In maybe 1966-67, I was in a political discussion and a wise older [sort of famous] doctor said something like, "We have to alternate. The Democrats come in and help people, then it’s the Republican’s turn, and they turn things down a bit. Then we do it again. It’s like a scale – back and forth." That seemed simplistic to me, but it made sense. When Nixon got elected in 1968, I though, "It’s their turn." When Reagan got elected, I was sort of feeling like it was too soon. It wasn’t their turn yet. All during his time and when Bush followed, I felt that there was something about that scale that wasn’t working right – particularly with the economy. But I was glad to see Clinton arrive. It even looked as if he was going to survive the assault, until Monica came along. In 1994, when the Republicans took both Houses of Congress, "I thought it’s their turn." That was the first worst thought I ever had. Then when George W. Bush got elected, I thought it again. That was the second worst thought I ever had.
The Republicans may bugger-up Congress in November, but it’s not their turn. In fact, they’re living on borrowed [stolen] time. All this obstructionism and propaganda may work yet again, but it still not their time. Right now, the scale is trying to go left, and it needs to go left pretty soon. They’re putting up one hell of a fight – engaging every subgroup and dirty trick they can find, threatening to destroy the country rather than to take turns.
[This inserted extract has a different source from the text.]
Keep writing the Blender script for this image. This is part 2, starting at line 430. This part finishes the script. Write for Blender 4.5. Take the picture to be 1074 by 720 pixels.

Listen to Conservative columnist David Brooks:
The Day After Tomorrow
Every political movement has a story. The surging Republican Party has a story, too. It is a story of virtue betrayed and innocence threatened.
New York Times
by David Brooks
September 15, 2010The fact is, the American story is not just the story of limited governments; it is the story of limited but energetic governments that used aggressive federal power to promote growth and social mobility. George Washington used industrial policy, trade policy and federal research dollars to build a manufacturing economy alongside the agricultural one. The Whig Party used federal dollars to promote a development project called the American System…
If the current Republican Party regards every new bit of government action as a step on the road to serfdom, then the party will be taking this long, mainstream American tradition and exiling it from the G.O.P.
That will be a political tragedy. There are millions of voters who, while alarmed by the Democrats’ lavish spending, still look to government to play some positive role. They fled the G.O.P. after the government shutdown of 1995, and they would do so again.
It would be a fiscal tragedy. Over the next decade there will have to be spending cuts and tax increases. If Republicans decide that even the smallest tax increases put us on the road to serfdom, then there will never be a deal, and the country will careen toward bankruptcy.
It would also be a policy tragedy. Republicans are right to oppose the current concentration of power in Washington. But once that is halted, America faces a series of problems that can’t be addressed simply by getting government out of the way.
The social fabric is fraying. Human capital is being squandered. Society is segmenting. The labor markets are ill. Wages are lagging. Inequality is increasing. The nation is overconsuming and underinnovating. China and India are surging. Not all of these challenges can be addressed by the spontaneous healing powers of the market. Most important, it would be an intellectual tragedy. Conservatism is supposed to be nonideological and context-driven. If all government action is automatically dismissed as quasi socialist, then there is no need to think. A pall of dogmatism will settle over the right.
Republicans are riding a wave of revulsion about what is happening in Washington. But it is also time to start talking about the day after tomorrow, after the centralizing forces are thwarted. I hope that as Arthur Brooks and Paul Ryan lead a resurgent conservatism, they’ll think about the limited-but-energetic government tradition, which stands between Barry Goldwater and François Mitterrand, but at the heart of the American experience.